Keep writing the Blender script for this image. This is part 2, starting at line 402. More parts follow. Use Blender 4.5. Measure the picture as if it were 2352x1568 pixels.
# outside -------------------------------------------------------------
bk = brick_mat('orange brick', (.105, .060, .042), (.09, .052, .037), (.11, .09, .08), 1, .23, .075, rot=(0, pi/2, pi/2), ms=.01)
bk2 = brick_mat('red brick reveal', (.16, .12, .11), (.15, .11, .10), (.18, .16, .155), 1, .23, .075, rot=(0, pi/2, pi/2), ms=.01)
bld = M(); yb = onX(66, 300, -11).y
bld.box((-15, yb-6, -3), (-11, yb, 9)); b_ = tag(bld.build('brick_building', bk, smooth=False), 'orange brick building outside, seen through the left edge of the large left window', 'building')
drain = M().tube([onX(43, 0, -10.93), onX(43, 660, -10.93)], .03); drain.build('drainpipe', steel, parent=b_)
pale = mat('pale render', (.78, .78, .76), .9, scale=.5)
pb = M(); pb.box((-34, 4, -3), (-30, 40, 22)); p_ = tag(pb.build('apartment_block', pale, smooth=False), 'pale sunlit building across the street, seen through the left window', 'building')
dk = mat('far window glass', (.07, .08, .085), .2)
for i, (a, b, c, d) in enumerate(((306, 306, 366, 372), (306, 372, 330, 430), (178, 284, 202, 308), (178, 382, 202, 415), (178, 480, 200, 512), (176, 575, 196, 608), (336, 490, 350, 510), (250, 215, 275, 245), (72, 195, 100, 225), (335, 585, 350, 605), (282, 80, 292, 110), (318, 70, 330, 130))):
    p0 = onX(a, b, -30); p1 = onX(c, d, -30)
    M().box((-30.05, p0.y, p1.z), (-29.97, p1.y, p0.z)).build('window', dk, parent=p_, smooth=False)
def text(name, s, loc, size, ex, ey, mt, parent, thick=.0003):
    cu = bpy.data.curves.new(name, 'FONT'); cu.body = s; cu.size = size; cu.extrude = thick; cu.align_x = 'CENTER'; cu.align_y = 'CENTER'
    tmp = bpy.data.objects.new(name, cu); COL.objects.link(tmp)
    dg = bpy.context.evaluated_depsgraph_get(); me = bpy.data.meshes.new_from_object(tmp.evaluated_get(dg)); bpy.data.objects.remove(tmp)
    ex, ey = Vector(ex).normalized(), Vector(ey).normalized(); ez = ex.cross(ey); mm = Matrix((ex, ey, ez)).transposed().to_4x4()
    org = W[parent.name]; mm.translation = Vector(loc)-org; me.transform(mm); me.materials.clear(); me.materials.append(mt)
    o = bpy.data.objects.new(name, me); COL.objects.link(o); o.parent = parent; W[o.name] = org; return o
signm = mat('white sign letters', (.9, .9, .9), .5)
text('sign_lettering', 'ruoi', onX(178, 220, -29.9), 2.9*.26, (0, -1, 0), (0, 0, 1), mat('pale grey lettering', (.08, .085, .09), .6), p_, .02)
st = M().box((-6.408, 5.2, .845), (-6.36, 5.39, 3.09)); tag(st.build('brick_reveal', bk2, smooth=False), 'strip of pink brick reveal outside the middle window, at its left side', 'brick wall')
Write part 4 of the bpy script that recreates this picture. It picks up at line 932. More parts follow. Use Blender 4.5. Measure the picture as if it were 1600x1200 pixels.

———

Give the entries once more, exactly as they appear.

Keep writing the Blender script for this image. This is part 2, starting at line 402. More parts follow. Use Blender 4.5. Measure the picture as if it were 2352x1568 pixels.
# outside -------------------------------------------------------------
bk = brick_mat('orange brick', (.105, .060, .042), (.09, .052, .037), (.11, .09, .08), 1, .23, .075, rot=(0, pi/2, pi/2), ms=.01)
bk2 = brick_mat('red brick reveal', (.16, .12, .11), (.15, .11, .10), (.18, .16, .155), 1, .23, .075, rot=(0, pi/2, pi/2), ms=.01)
bld = M(); yb = onX(66, 300, -11).y
bld.box((-15, yb-6, -3), (-11, yb, 9)); b_ = tag(bld.build('brick_building', bk, smooth=False), 'orange brick building outside, seen through the left edge of the large left window', 'building')
drain = M().tube([onX(43, 0, -10.93), onX(43, 660, -10.93)], .03); drain.build('drainpipe', steel, parent=b_)
pale = mat('pale render', (.78, .78, .76), .9, scale=.5)
pb = M(); pb.box((-34, 4, -3), (-30, 40, 22)); p_ = tag(pb.build('apartment_block', pale, smooth=False), 'pale sunlit building across the street, seen through the left window', 'building')
dk = mat('far window glass', (.07, .08, .085), .2)
for i, (a, b, c, d) in enumerate(((306, 306, 366, 372), (306, 372, 330, 430), (178, 284, 202, 308), (178, 382, 202, 415), (178, 480, 200, 512), (176, 575, 196, 608), (336, 490, 350, 510), (250, 215, 275, 245), (72, 195, 100, 225), (335, 585, 350, 605), (282, 80, 292, 110), (318, 70, 330, 130))):
    p0 = onX(a, b, -30); p1 = onX(c, d, -30)
    M().box((-30.05, p0.y, p1.z), (-29.97, p1.y, p0.z)).build('window', dk, parent=p_, smooth=False)
def text(name, s, loc, size, ex, ey, mt, parent, thick=.0003):
    cu = bpy.data.curves.new(name, 'FONT'); cu.body = s; cu.size = size; cu.extrude = thick; cu.align_x = 'CENTER'; cu.align_y = 'CENTER'
    tmp = bpy.data.objects.new(name, cu); COL.objects.link(tmp)
    dg = bpy.context.evaluated_depsgraph_get(); me = bpy.data.meshes.new_from_object(tmp.evaluated_get(dg)); bpy.data.objects.remove(tmp)
    ex, ey = Vector(ex).normalized(), Vector(ey).normalized(); ez = ex.cross(ey); mm = Matrix((ex, ey, ez)).transposed().to_4x4()
    org = W[parent.name]; mm.translation = Vector(loc)-org; me.transform(mm); me.materials.clear(); me.materials.append(mt)
    o = bpy.data.objects.new(name, me); COL.objects.link(o); o.parent = parent; W[o.name] = org; return o
signm = mat('white sign letters', (.9, .9, .9), .5)
text('sign_lettering', 'ruoi', onX(178, 220, -29.9), 2.9*.26, (0, -1, 0), (0, 0, 1), mat('pale grey lettering', (.08, .085, .09), .6), p_, .02)
st = M().box((-6.408, 5.2, .845), (-6.36, 5.39, 3.09)); tag(st.build('brick_reveal', bk2, smooth=False), 'strip of pink brick reveal outside the middle window, at its left side', 'brick wall')
Write part 4 of the bpy script that recreates this picture. It picks up at line 932. More parts follow. Use Blender 4.5. Measure the picture as if it were 1600x1200 pixels.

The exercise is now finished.